Common Technology Career Mistakes A mistake could be anything from the wrong industry to an unsuitable career level, incompatible technology stack or terms that are not on the hiring manager’s negotiation table. Often, run-of-the-mill staffing companies are unlikely to help. Working on quantitative targets, their business model typically depends on: • Closing positions on time. • Focusing on high-net-margin roles. If multiple clients have the same technology requirement, there's a risk that the shortlisted resume will go to the one paying the staffing agency more, whether that role suits the candidate or not. • Focusing on positions that can be closed easily, which can mean bypassing niche talent and working on rigid job descriptions.

The good news is we now exist in the age of strategic human resource management (SHRM), and any company can build this approach. At its core is the belief that people are the biggest, most invaluable asset of any business. This approach places a premium on human skills, encourages learning and helps create the conditions in which the best talent can be aligned with the best opportunity. SHRM-driven teams meet quantitative targets, of course, but they do this without neglecting qualitative aspects of the process. They work on a broader scope, going beyond satisfying client businesses. They work equally closely with job candidates.

Enter The Talent Advocate You might ask how such teams balance two seemingly conflicting responsibilities. In two words? Talent advocacy. In addition to the hard numbers, talent advocacy creates value in the "softer" elements of talent management. In technology talent, this means: Identifying bottlenecks in a candidate’s marketability. This could be anything from a poorly assembled resume to a stagnating technology stack. A talent advocate’s job is to nurture the potential hidden below the bottlenecks. Coaching candidates on interview skills, prepping them for new roles and resolving initial onboarding challenges – a talent advocate does it all. Aligning supply with demand. Top talent deserves top opportunity, not necessarily the first available position that comes up. This is fair to the client and the candidate. The advocate is also responsible for ensuring a candidate is available for an upcoming opportunity. Managing talent relationships. In a staffing arrangement, a recruiter’s relationship with a candidate is limited to the position at hand. If the position closed, move on. In technology, advancement often depends on a series of short- and long-term projects. A talent advocate will be with the candidate all the way, helping them find the right next opportunity. Talent advocacy is an ongoing cycle. Recruitment is one step in the cycle. Going from hard sell to negotiation. Instead of playing the "take it or leave it" game, talent advocates understand requirements from both ends and establish the fairest middle ground for all stakeholders.

Building Your Talent Advocacy Team Increasingly, the industry reflects a greater need for domain-specific talent acquisition.
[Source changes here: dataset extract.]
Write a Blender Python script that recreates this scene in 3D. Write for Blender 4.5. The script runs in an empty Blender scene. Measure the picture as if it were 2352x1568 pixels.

Talent advocates with a deeply entrenched understanding of technology streams, industry shifts and client behavior will be in greater demand in the future. Before investing in a healthy talent pipeline, I recommend you start your search for good talent advocates with this in mind. Given this, I also recommend a strong balance between qualitative and quantitative analytical skills. Business leaders need talent acquisition specialists who can make recruitment decisions that walk the fine line between a candidate’s technical "hard" skills, interpersonal "soft" skills and position on the talent spectrum as a function of the talent stack in question. Effective talent acquisition is the marriage between good recruitment skills and an understanding of the industry. And finally, when assembling your talent acquisition team, it’s important to seek professionals with proven creative problem-solving skills.

What Makes A Good Talent Advocate: Dispelling Myths When adding a talent advocate to your team or seeking services from outside your company, keep in mind what a good talent advocate should do. Talent Arbitration: Talent advocates make a case to match the best skills with the best projects. Talent advocacy isn’t window-dressing. It’s making sure good skills are represented as accurately as possible and to the right audience. Neutrality is key. Candidates Only: Technology talent has evolved so rapidly that the "top jobs" of the past decade are obsolete today. Similarly, back-burner functions have taken mainstream technology by storm. Talent advocates are responsible for reaching the equilibrium point in the talent economy. As such, their work demands that they study client requirements as closely as they do candidate profiles. Generic Skill Sets: Talent advocacy demands more than basic interviewing skills. Early Career Professionals: Talent advocacy helps technology professionals at all levels of the career ladder, not just early career professionals. In fact, experienced, certified technology leaders can often benefit more from talent advocacy in an uncertain market. Talent advocacy offers a proactive, structured process to translate the future of work to reality.